Quando alguém que entra para o exercício de cargos políticos, ainda que não tenha absolutamente nenhuma situação de necessidade de escrutínio particular, tudo é escarrapachado: o seu património, a sua situação do ponto de vista financeiro, tudo o que tem a ver com um acervo particular, ainda que não exista alguma suspeita.

José Pedro Aguiar-Branco

Presidente da Assembleia da República

“O debate surge amputado, aparecendo só num determinado contexto, o que dá uma impressão errada às pessoas. Isso tem um objetivo: Criar uma imagem de menor confiabilidade no parlamento, de menor confiabilidade em quem nos governa e com isso criar aquilo que é o pior para a democracia, que é a confusão”, acentuou.
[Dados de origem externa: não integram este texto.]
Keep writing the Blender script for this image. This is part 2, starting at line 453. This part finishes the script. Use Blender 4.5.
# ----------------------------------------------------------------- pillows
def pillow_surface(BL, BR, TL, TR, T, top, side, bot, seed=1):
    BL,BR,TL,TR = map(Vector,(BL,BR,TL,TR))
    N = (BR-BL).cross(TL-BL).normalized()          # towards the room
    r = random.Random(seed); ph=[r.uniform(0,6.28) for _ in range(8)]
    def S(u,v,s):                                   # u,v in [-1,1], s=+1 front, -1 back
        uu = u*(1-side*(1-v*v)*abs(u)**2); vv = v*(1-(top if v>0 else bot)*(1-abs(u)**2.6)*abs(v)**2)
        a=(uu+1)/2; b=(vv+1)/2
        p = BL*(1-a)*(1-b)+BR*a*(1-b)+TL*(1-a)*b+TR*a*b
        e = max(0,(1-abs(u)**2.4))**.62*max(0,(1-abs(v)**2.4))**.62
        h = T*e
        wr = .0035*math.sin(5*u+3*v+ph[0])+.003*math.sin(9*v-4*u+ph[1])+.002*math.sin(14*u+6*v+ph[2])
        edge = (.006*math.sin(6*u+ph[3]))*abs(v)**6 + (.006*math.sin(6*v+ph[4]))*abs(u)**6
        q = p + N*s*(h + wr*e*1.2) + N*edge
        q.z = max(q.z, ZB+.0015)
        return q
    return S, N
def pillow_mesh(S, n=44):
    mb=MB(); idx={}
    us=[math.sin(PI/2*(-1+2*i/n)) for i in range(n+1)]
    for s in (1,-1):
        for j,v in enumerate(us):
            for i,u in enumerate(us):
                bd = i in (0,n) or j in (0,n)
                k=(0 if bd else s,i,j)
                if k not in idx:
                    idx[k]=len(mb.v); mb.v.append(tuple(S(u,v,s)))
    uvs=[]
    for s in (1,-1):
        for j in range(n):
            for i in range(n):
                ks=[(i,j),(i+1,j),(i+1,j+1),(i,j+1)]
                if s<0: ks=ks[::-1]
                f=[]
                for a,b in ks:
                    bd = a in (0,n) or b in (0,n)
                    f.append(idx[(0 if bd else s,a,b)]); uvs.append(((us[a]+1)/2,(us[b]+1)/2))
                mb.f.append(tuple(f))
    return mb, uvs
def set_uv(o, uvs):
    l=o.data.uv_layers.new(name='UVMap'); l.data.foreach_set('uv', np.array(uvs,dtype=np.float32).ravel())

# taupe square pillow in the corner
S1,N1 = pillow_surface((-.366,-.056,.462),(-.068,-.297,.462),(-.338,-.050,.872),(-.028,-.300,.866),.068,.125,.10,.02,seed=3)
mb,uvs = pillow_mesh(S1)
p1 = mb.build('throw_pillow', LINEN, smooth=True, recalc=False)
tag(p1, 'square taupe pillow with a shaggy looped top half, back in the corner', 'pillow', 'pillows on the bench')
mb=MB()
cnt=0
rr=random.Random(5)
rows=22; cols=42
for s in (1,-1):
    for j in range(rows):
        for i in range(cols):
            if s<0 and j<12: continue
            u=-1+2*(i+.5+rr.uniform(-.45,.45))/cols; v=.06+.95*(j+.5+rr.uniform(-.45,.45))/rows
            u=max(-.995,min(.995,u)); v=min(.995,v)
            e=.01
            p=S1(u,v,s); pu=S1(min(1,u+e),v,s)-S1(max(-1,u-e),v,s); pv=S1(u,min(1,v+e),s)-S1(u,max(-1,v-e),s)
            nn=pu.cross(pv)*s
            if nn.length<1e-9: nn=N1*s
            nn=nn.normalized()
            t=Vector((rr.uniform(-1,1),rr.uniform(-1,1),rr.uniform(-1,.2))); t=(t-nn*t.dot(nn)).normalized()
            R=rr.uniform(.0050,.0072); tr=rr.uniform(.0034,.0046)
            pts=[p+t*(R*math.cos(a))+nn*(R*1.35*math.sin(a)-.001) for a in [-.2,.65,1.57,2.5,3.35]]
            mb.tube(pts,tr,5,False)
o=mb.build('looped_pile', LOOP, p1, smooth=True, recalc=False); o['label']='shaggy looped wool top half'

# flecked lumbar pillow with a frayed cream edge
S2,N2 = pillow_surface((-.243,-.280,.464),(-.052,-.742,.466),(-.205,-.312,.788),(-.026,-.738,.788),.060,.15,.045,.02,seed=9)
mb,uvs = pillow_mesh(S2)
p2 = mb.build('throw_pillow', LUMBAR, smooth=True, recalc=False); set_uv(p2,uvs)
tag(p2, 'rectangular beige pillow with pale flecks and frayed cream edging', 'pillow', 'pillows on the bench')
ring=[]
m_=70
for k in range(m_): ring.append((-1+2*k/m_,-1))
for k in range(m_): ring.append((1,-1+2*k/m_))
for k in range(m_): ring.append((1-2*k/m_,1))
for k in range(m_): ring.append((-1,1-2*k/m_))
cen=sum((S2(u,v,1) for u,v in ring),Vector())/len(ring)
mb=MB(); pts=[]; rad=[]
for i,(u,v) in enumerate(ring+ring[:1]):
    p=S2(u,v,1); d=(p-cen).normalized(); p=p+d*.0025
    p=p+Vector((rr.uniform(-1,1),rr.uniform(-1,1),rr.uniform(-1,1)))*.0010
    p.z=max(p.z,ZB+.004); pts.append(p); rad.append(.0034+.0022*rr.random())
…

José Pedro Aguiar-Branco manifestou-se defensor da transparência na atividade política, com uma quadro eficaz de punição em casos objetivos de violação de normas, mas criticou quem tenta estender ao absurdo as normas de incompatibilidade e de conflito de interesses.

Neste ponto, o presidente do parlamento foi ainda mais longe: “Muitas vezes realmente há só voyeurismo”. “Quando alguém que entra para o exercício de cargos políticos, ainda que não tenha absolutamente nenhuma situação de necessidade de escrutínio particular, tudo é escarrapachado: o seu património, a sua situação do ponto de vista financeiro, tudo o que tem a ver com um acervo particular, ainda que não exista alguma suspeita”, criticou.

O presidente do parlamento assinalou depois que está há mais de 20 aos na política. “Sempre fui escrutinado. Portanto, tenho a tranquilidade de poder estar a falar desta forma. Mas a verdade é que o grau de exposição é muitas vezes gratuito. Parece que quem tem mais vida para além da política, quem teve uma atividade privada, quem sempre pautou a sua vida por condutas irrepreensíveis está hoje inibido de poder participar na política”, afirmou.

José Pedro Aguiar-Branco identificou que, progressivamente, se foi “criando essa dimensão demagógica em que, mesmo quando não há situações que se encontrem no âmbito do regime das incompatibilidades, se gera uma atmosfera que confunde o trigo e o joio”. “Desta forma, pessoas de bem não estão disponíveis para participar” na vida política, acrescentou.